##### Data provided

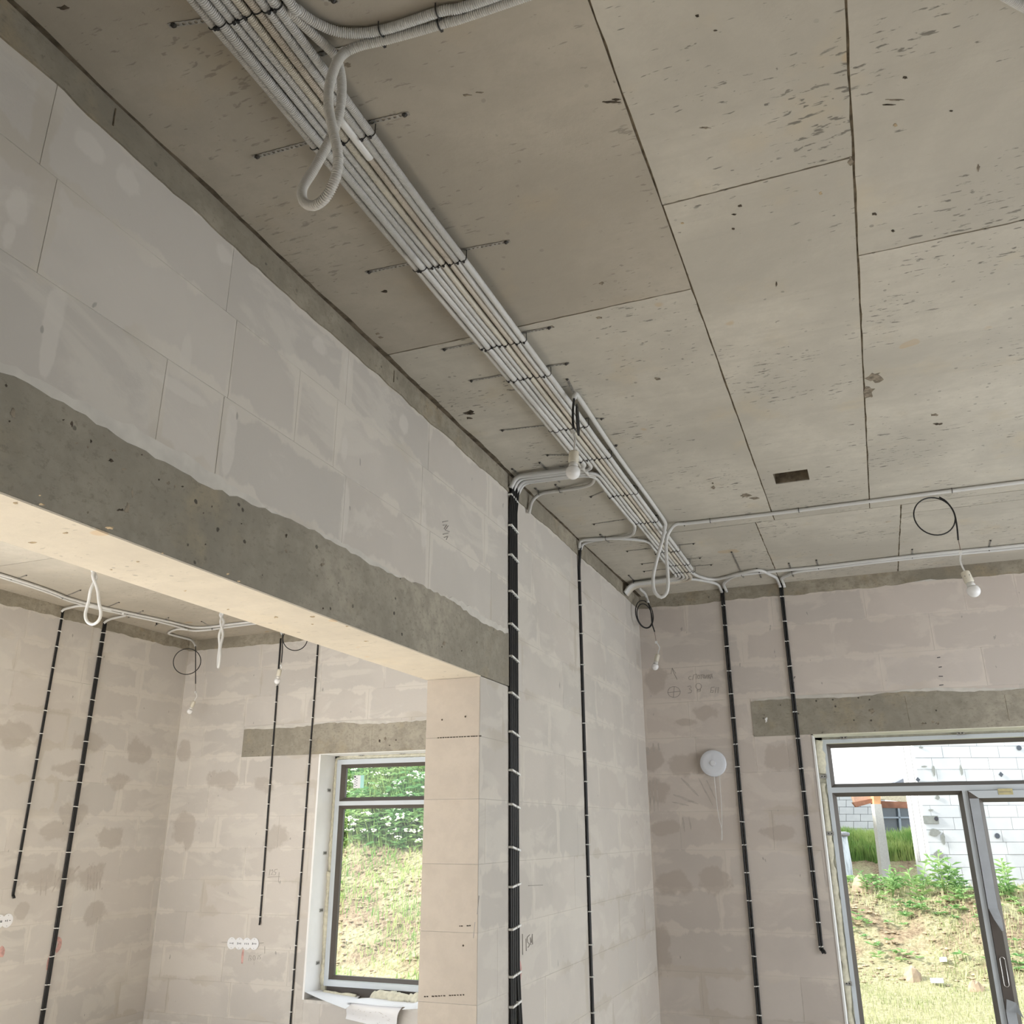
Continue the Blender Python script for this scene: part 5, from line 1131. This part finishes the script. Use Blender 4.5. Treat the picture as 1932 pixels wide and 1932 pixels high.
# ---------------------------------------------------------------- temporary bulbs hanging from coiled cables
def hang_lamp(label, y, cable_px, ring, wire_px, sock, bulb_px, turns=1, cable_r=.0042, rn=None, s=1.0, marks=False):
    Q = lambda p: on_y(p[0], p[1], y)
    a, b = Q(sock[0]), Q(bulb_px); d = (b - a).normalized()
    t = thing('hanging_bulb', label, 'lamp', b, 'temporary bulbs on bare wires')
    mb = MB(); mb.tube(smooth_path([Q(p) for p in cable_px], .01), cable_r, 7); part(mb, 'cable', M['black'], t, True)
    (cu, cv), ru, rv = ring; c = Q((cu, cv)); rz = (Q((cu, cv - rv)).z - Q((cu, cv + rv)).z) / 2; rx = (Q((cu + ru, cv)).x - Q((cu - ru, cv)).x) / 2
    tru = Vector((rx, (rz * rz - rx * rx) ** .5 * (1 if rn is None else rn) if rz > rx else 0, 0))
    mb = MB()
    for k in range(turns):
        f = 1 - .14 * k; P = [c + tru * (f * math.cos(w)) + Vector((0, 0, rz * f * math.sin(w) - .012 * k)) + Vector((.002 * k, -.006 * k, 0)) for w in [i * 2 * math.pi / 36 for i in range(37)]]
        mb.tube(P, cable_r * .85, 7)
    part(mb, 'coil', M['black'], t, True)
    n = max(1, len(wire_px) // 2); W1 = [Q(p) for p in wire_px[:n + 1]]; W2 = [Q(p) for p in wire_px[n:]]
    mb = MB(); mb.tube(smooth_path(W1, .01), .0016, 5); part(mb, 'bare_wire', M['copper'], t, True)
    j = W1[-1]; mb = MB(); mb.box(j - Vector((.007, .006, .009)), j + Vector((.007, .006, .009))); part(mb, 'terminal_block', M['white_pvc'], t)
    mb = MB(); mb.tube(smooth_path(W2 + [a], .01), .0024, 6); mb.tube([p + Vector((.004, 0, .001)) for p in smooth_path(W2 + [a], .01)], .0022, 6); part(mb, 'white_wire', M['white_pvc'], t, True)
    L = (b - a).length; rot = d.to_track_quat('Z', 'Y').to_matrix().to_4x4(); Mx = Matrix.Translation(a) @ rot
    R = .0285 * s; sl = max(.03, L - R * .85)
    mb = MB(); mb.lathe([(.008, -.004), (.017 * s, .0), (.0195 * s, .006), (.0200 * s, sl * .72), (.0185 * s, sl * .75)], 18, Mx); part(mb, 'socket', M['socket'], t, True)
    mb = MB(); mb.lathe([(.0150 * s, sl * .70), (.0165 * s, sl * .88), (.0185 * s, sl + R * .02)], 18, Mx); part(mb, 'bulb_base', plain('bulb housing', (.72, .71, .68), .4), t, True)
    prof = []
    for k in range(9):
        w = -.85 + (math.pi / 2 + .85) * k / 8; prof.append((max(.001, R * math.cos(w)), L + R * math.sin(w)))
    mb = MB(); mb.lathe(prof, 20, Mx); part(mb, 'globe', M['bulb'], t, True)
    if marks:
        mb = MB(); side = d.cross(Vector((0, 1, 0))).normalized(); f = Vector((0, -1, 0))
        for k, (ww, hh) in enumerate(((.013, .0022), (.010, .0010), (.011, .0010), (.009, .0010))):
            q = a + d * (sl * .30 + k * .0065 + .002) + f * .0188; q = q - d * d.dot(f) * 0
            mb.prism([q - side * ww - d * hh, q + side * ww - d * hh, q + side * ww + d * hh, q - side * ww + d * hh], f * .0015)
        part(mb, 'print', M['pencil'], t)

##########

*Directions:* Write out the data precisely as given, excluding the pictures.

*Final result:*
Continue the Blender Python script for this scene: part 5, from line 1131. This part finishes the script. Use Blender 4.5. Treat the picture as 1932 pixels wide and 1932 pixels high.
# ---------------------------------------------------------------- temporary bulbs hanging from coiled cables
def hang_lamp(label, y, cable_px, ring, wire_px, sock, bulb_px, turns=1, cable_r=.0042, rn=None, s=1.0, marks=False):
    Q = lambda p: on_y(p[0], p[1], y)
    a, b = Q(sock[0]), Q(bulb_px); d = (b - a).normalized()
    t = thing('hanging_bulb', label, 'lamp', b, 'temporary bulbs on bare wires')
    mb = MB(); mb.tube(smooth_path([Q(p) for p in cable_px], .01), cable_r, 7); part(mb, 'cable', M['black'], t, True)
    (cu, cv), ru, rv = ring; c = Q((cu, cv)); rz = (Q((cu, cv - rv)).z - Q((cu, cv + rv)).z) / 2; rx = (Q((cu + ru, cv)).x - Q((cu - ru, cv)).x) / 2
    tru = Vector((rx, (rz * rz - rx * rx) ** .5 * (1 if rn is None else rn) if rz > rx else 0, 0))
    mb = MB()
    for k in range(turns):
        f = 1 - .14 * k; P = [c + tru * (f * math.cos(w)) + Vector((0, 0, rz * f * math.sin(w) - .012 * k)) + Vector((.002 * k, -.006 * k, 0)) for w in [i * 2 * math.pi / 36 for i in range(37)]]
        mb.tube(P, cable_r * .85, 7)
    part(mb, 'coil', M['black'], t, True)
    n = max(1, len(wire_px) // 2); W1 = [Q(p) for p in wire_px[:n + 1]]; W2 = [Q(p) for p in wire_px[n:]]
    mb = MB(); mb.tube(smooth_path(W1, .01), .0016, 5); part(mb, 'bare_wire', M['copper'], t, True)
    j = W1[-1]; mb = MB(); mb.box(j - Vector((.007, .006, .009)), j + Vector((.007, .006, .009))); part(mb, 'terminal_block', M['white_pvc'], t)
    mb = MB(); mb.tube(smooth_path(W2 + [a], .01), .0024, 6); mb.tube([p + Vector((.004, 0, .001)) for p in smooth_path(W2 + [a], .01)], .0022, 6); part(mb, 'white_wire', M['white_pvc'], t, True)
    L = (b - a).length; rot = d.to_track_quat('Z', 'Y').to_matrix().to_4x4(); Mx = Matrix.Translation(a) @ rot
    R = .0285 * s; sl = max(.03, L - R * .85)
    mb = MB(); mb.lathe([(.008, -.004), (.017 * s, .0), (.0195 * s, .006), (.0200 * s, sl * .72), (.0185 * s, sl * .75)], 18, Mx); part(mb, 'socket', M['socket'], t, True)
    mb = MB(); mb.lathe([(.0150 * s, sl * .70), (.0165 * s, sl * .88), (.0185 * s, sl + R * .02)], 18, Mx); part(mb, 'bulb_base', plain('bulb housing', (.72, .71, .68), .4), t, True)
    prof = []
    for k in range(9):
        w = -.85 + (math.pi / 2 + .85) * k / 8; prof.append((max(.001, R * math.cos(w)), L + R * math.sin(w)))
    mb = MB(); mb.lathe(prof, 20, Mx); part(mb, 'globe', M['bulb'], t, True)
    if marks:
        mb = MB(); side = d.cross(Vector((0, 1, 0))).normalized(); f = Vector((0, -1, 0))
        for k, (ww, hh) in enumerate(((.013, .0022), (.010, .0010), (.011, .0010), (.009, .0010))):
            q = a + d * (sl * .30 + k * .0065 + .002) + f * .0188; q = q - d * d.dot(f) * 0
            mb.prism([q - side * ww - d * hh, q + side * ww - d * hh, q + side * ww + d * hh, q - side * ww + d * hh], f * .0015)
        part(mb, 'print', M['pencil'], t)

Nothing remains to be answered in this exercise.